#### STORED DATA
-*-*-

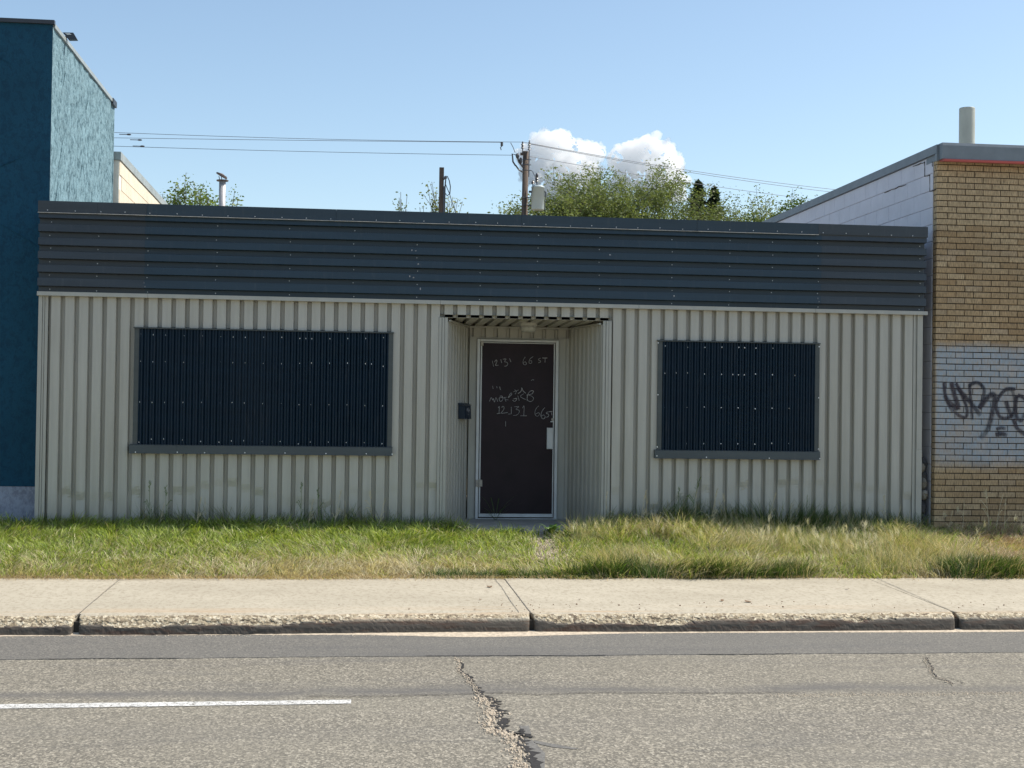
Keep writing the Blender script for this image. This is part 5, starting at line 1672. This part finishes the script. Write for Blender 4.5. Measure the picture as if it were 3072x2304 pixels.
# gravel in the bare patch before the step
P = [(5.36 + .09 * (y + 1) + random.gauss(0, .16), y, 0) for y in np.linspace(-1.75, -.4, 120)]
m = MB()
for k in range(1700):
    p = random.choice(P)
    x, y = p[0] + random.gauss(0, .05), p[1] + random.gauss(0, .05)
    s = random.uniform(.004, .014); z = float(ground_z(x, y)) - .003
    a = random.uniform(0, 6.28); ca, sa = math.cos(a), math.sin(a)
    bs = [(-1, -.7), (.8, -1), (1.1, .6), (-.5, 1)]
    vs = [(x + (u * ca - v * sa) * s, y + (u * sa + v * ca) * s, z) for u, v in bs] + [(x + (u * ca - v * sa) * s * .6, y + (u * sa + v * ca) * s * .6, z + s * .8) for u, v in bs]
    m.add(vs, [(4, 5, 6, 7), (0, 1, 5, 4), (1, 2, 6, 5), (2, 3, 7, 6), (3, 0, 4, 7)])
tag(m.build('path_gravel', MT['gravel']), 'pale gravel on the bare patch leading to the door', None, None, 'stuff')

# ---- single plants one can point to
def stalk_mesh(h, seed, seed_head=True):
    rr = random.Random(seed)
    m = MB()
    lean = rr.uniform(-.25, .25); ly = rr.uniform(-.1, .05)
    P = [(lean * h * (t ** 1.6), ly * h * t, h * t) for t in (0, .3, .6, .85, 1)]
    m.tube(P, [.010, .009, .007, .005, .003], 4)
    for k in range(4):
        t = rr.uniform(.1, .6); L = rr.uniform(.12, .30)
        a = rr.uniform(0, 6.28)
        x, y, z = lean * h * (t ** 1.6), ly * h * t, h * t
        e = (x + math.cos(a) * L * .7, y + math.sin(a) * L * .3, z + L * .7)
        e2 = (x + math.cos(a) * L * 1.1, y + math.sin(a) * L * .4, z + L * .55)
        w = .010
        m.add([(x, y, z - w), (x, y, z + w), (e[0], e[1], e[2] + w), (e[0], e[1], e[2] - w), e2], [(0, 1, 2, 3), (3, 2, 4)])
    if seed_head:
        for k in range(16):
            t = .78 + .22 * k / 16
            x, y, z = lean * h * (t ** 1.6), ly * h * t, h * t
            a = rr.uniform(0, 6.28); L = rr.uniform(.035, .075)
            m.add([(x, y, z), (x + math.cos(a) * L * .5 + .008, y, z + L * .6), (x + math.cos(a) * L, y + math.sin(a) * L * .4, z + L * 1.1), (x + math.cos(a) * L * .5 - .008, y, z + L * .7)], [(0, 1, 2, 3)])
    return m
MT['straw'] = mat_plain('dry_straw', (.50, .43, .28), .7, 0, .2, 30)
MT['weedgreen'] = mat_plain('weed_green', (.075, .12, .03), .6, 0, .25, 30)
src = {}
for i in range(5):
    o = stalk_mesh(1.0, 50 + i).build('grass_stalk', MT['straw']); me = o.data; bpy.data.objects.remove(o); src[('s', i)] = me
    o = stalk_mesh(1.0, 60 + i).build('grass_stalk', MT['weedgreen']); me = o.data; bpy.data.objects.remove(o); src[('g', i)] = me
zones = [
    ([(.10, .2, 's'), (1.22, .52, 'g'), (1.40, .46, 'g'), (1.32, .28, 's'), (1.72, .36, 's'), (1.80, .32, 's')], 'stalk against siding under left half of the wide boarded window', 'stalks under the left part of the wide boarded window'),
    ([(2.82, .50, 'g'), (3.02, .46, 'g'), (2.9, .34, 's'), (3.18, .42, 's'), (3.60, .42, 's'), (3.66, .36, 's'), (3.3, .3, 's')], 'stalk against siding under right half of the wide boarded window', 'stalks under the right part of the wide boarded window'),
    ([(6.18, .42, 's'), (6.55, .46, 's'), (6.62, .40, 's'), (6.98, .50, 'g'), (7.12, .60, 'g'), (7.2, .44, 's'), (7.34, .50, 's'), (7.42, .34, 's'), (7.55, .42, 's')], 'stalk against siding around left half of smaller boarded window', 'stalks under the left part of the smaller boarded window'),
    ([(8.02, .44, 's'), (8.28, .32, 's'), (8.5, .40, 'g'), (8.9, .34, 'g'), (9.45, .40, 's'), (9.52, .30, 's'), (9.7, .24, 's')], 'stalk against siding at right end of the tan facade', 'stalks at the right end of the tan facade'),
    ([(10.12, .26, 's'), (10.32, .36, 's'), (10.62, .50, 's'), (10.70, .44, 's'), (10.78, .40, 's'), (11.02, .34, 's')], 'stalk standing in front of the brick wall', 'stalks in front of the brick wall')]
kk = 0
ORD = ['first', 'second', 'third', 'fourth', 'fifth', 'sixth', 'seventh', 'eighth', 'ninth', 'tenth']
for lst, lab, grp in zones:
    for oi, (x, hgt, kd) in enumerate(sorted(lst)):
        o = bpy.data.objects.new('grass_stalk', src[(kd, kk % 5)])
        COL.objects.link(o); kk += 1
        y = random.uniform(-.30, -.10)
        o.location = (x, y, float(ground_z(x, y)))
        o.scale = (hgt * .8, hgt * .8, hgt)
        o.rotation_euler = (0, 0, random.uniform(-.6, .6))
        tag(o, ORD[oi] + ' from left: ' + ('green ' if kd == 'g' else 'straw ') + lab, 'plant', grp)

def rosette(c, n, L, w, seed, label, up=.6, name='weed_plant', mat=None):
    rr = random.Random(seed)
    t = empty(name, c, label, 'plant')
    me0 = None
    for k in range(n):
        a = rr.uniform(0, 6.28); l = L * rr.uniform(.6, 1.1); u = up * rr.uniform(.5, 1.3)
        m = MB()
        pts = [(0, .15), (.25, .7), (.5, 1), (.75, .75), (1, .05)]
        vs = []
        for s, wf in pts:
            rad = l * s; zz = l * u * (s - .45 * s * s)
            for sg in (-1, 1):
                vs.append((c[0] + math.cos(a) * rad - math.sin(a) * sg * w * wf, c[1] + math.sin(a) * rad + math.cos(a) * sg * w * wf, c[2] + zz + (.01 * wf if sg else 0)))
        m.add(vs, [(2 * i, 2 * i + 1, 2 * i + 3, 2 * i + 2) for i in range(4)])
        m.build('leaf', mat or MT['broadleaf'], t)
MT['broadleaf'] = mat_plain('broad_leaf_green', (.10, .18, .035), .5, 0, .25, 20)
rosette((5.52, -.50, -.05), 16, .15, .022, 3, 'broad leaved green weed at the right end of the doorstep', 1.2)
rosette((5.72, -.62, -.06), 12, .12, .018, 4, 'smaller broad leaved weed right of the doorstep', .9)
rosette((5.06, .92, -.02), 16, .34, .004, 5, 'wispy dark grass clump growing at the foot of the door', 1.5, 'grass_clump', MT['weedgreen'])
rosette((5.02, -.42, -.05), 12, .12, .018, 6, 'low leafy weed at the left end of the doorstep', .6)

# ---- fallen leaves on the sidewalk
def fallen(x, y, s, seed, label):
    rr = random.Random(seed)
    z = -0.3265 + .02 * (y + 4.42) + .003
    m = MB(); n = 7; vs = [(x, y, z + s * .25)]
    for k in range(n):
        a = 2 * math.pi * k / n; r_ = s * rr.uniform(.6, 1.2)
        vs.append((x + math.cos(a) * r_, y + math.sin(a) * r_, z + rr.uniform(0, .5) * s))
    m.add(vs, [(0, 1 + k, 1 + (k + 1) % n) for k in range(n)])
    tag(m.build('fallen_leaf', MT['dryleaf'], base=(x, y, z)), label, 'leaf', 'fallen leaves on the sidewalk')
fallen(4.60, -2.99, .030, 1, 'curled brown leaf in the middle of the sidewalk left of the middle joint')
fallen(4.45, -3.71, .014, 2, 'small dark leaf on the sidewalk below the curled brown leaf')
fallen(4.36, -4.21, .014, 3, 'small dark leaf near the kerb left of the middle joint')
fallen(6.74, -3.86, .034, 4, 'largest dark leaf on the sidewalk right of the middle joint')
fallen(6.52, -3.80, .020, 5, 'flat brown leaf just left of the largest dark leaf')
fallen(7.87, -3.15, .020, 6, 'dark leaf on the right slab near the middle of the sidewalk')
fallen(5.30, -3.71, .016, 7, 'small curled leaf on the sidewalk right of the middle joint')
fallen(6.34, -4.30, .016, 8, 'small dark leaf at the kerb edge on the right slab')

-*-*-

#### TASK GOAL
Make an exact copy of the lines from the top of the material through the line with "tag(m.build('path_gravel', MT['gravel']), 'pale", pictures excluded.

#### WORKED ANSWER
Keep writing the Blender script for this image. This is part 5, starting at line 1672. This part finishes the script. Write for Blender 4.5. Measure the picture as if it were 3072x2304 pixels.
# gravel in the bare patch before the step
P = [(5.36 + .09 * (y + 1) + random.gauss(0, .16), y, 0) for y in np.linspace(-1.75, -.4, 120)]
m = MB()
for k in range(1700):
    p = random.choice(P)
    x, y = p[0] + random.gauss(0, .05), p[1] + random.gauss(0, .05)
    s = random.uniform(.004, .014); z = float(ground_z(x, y)) - .003
    a = random.uniform(0, 6.28); ca, sa = math.cos(a), math.sin(a)
    bs = [(-1, -.7), (.8, -1), (1.1, .6), (-.5, 1)]
    vs = [(x + (u * ca - v * sa) * s, y + (u * sa + v * ca) * s, z) for u, v in bs] + [(x + (u * ca - v * sa) * s * .6, y + (u * sa + v * ca) * s * .6, z + s * .8) for u, v in bs]
    m.add(vs, [(4, 5, 6, 7), (0, 1, 5, 4), (1, 2, 6, 5), (2, 3, 7, 6), (3, 0, 4, 7)])
tag(m.build('path_gravel', MT['gravel']), 'pale gravel on the bare patch leading to the door', None, None, 'stuff')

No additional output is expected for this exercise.